* START Stored rows *

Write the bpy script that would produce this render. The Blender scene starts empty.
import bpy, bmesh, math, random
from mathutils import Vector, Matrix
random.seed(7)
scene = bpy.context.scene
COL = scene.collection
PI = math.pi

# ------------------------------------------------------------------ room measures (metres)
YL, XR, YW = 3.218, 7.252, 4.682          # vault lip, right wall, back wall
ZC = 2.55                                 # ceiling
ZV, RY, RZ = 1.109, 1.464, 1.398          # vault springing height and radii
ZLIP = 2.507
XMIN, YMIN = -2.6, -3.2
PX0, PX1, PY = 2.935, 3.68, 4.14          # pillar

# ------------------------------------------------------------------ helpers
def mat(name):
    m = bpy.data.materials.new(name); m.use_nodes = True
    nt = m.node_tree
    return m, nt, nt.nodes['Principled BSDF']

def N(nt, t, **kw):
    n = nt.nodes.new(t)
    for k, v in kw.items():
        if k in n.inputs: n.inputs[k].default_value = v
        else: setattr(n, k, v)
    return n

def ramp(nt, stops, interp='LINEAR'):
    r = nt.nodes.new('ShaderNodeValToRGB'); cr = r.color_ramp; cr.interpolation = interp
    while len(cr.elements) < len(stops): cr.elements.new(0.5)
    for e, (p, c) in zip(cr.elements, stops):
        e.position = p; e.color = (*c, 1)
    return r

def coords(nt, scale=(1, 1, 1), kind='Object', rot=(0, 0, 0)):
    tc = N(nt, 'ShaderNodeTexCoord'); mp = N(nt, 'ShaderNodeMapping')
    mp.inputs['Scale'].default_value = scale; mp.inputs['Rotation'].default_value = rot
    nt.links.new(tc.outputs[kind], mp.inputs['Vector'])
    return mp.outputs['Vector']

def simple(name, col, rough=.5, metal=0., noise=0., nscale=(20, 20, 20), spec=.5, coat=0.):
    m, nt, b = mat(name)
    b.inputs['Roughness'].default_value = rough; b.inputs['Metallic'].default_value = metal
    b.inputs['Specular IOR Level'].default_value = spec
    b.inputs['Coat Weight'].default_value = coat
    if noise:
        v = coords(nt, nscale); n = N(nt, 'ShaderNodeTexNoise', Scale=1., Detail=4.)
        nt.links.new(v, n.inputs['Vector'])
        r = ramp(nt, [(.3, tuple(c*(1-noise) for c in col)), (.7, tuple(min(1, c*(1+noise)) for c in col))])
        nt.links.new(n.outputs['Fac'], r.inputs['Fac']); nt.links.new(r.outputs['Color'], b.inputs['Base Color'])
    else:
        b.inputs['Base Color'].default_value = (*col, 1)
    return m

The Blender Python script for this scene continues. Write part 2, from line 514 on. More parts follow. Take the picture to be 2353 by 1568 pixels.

* END Stored rows *

» **Your objective**:
Type out all of the material again, word for word.

» **In response**:
Write the bpy script that would produce this render. The Blender scene starts empty.
import bpy, bmesh, math, random
from mathutils import Vector, Matrix
random.seed(7)
scene = bpy.context.scene
COL = scene.collection
PI = math.pi

# ------------------------------------------------------------------ room measures (metres)
YL, XR, YW = 3.218, 7.252, 4.682          # vault lip, right wall, back wall
ZC = 2.55                                 # ceiling
ZV, RY, RZ = 1.109, 1.464, 1.398          # vault springing height and radii
ZLIP = 2.507
XMIN, YMIN = -2.6, -3.2
PX0, PX1, PY = 2.935, 3.68, 4.14          # pillar

# ------------------------------------------------------------------ helpers
def mat(name):
    m = bpy.data.materials.new(name); m.use_nodes = True
    nt = m.node_tree
    return m, nt, nt.nodes['Principled BSDF']

def N(nt, t, **kw):
    n = nt.nodes.new(t)
    for k, v in kw.items():
        if k in n.inputs: n.inputs[k].default_value = v
        else: setattr(n, k, v)
    return n

def ramp(nt, stops, interp='LINEAR'):
    r = nt.nodes.new('ShaderNodeValToRGB'); cr = r.color_ramp; cr.interpolation = interp
    while len(cr.elements) < len(stops): cr.elements.new(0.5)
    for e, (p, c) in zip(cr.elements, stops):
        e.position = p; e.color = (*c, 1)
    return r

def coords(nt, scale=(1, 1, 1), kind='Object', rot=(0, 0, 0)):
    tc = N(nt, 'ShaderNodeTexCoord'); mp = N(nt, 'ShaderNodeMapping')
    mp.inputs['Scale'].default_value = scale; mp.inputs['Rotation'].default_value = rot
    nt.links.new(tc.outputs[kind], mp.inputs['Vector'])
    return mp.outputs['Vector']

def simple(name, col, rough=.5, metal=0., noise=0., nscale=(20, 20, 20), spec=.5, coat=0.):
    m, nt, b = mat(name)
    b.inputs['Roughness'].default_value = rough; b.inputs['Metallic'].default_value = metal
    b.inputs['Specular IOR Level'].default_value = spec
    b.inputs['Coat Weight'].default_value = coat
    if noise:
        v = coords(nt, nscale); n = N(nt, 'ShaderNodeTexNoise', Scale=1., Detail=4.)
        nt.links.new(v, n.inputs['Vector'])
        r = ramp(nt, [(.3, tuple(c*(1-noise) for c in col)), (.7, tuple(min(1, c*(1+noise)) for c in col))])
        nt.links.new(n.outputs['Fac'], r.inputs['Fac']); nt.links.new(r.outputs['Color'], b.inputs['Base Color'])
    else:
        b.inputs['Base Color'].default_value = (*col, 1)
    return m

The Blender Python script for this scene continues. Write part 2, from line 514 on. More parts follow. Take the picture to be 2353 by 1568 pixels.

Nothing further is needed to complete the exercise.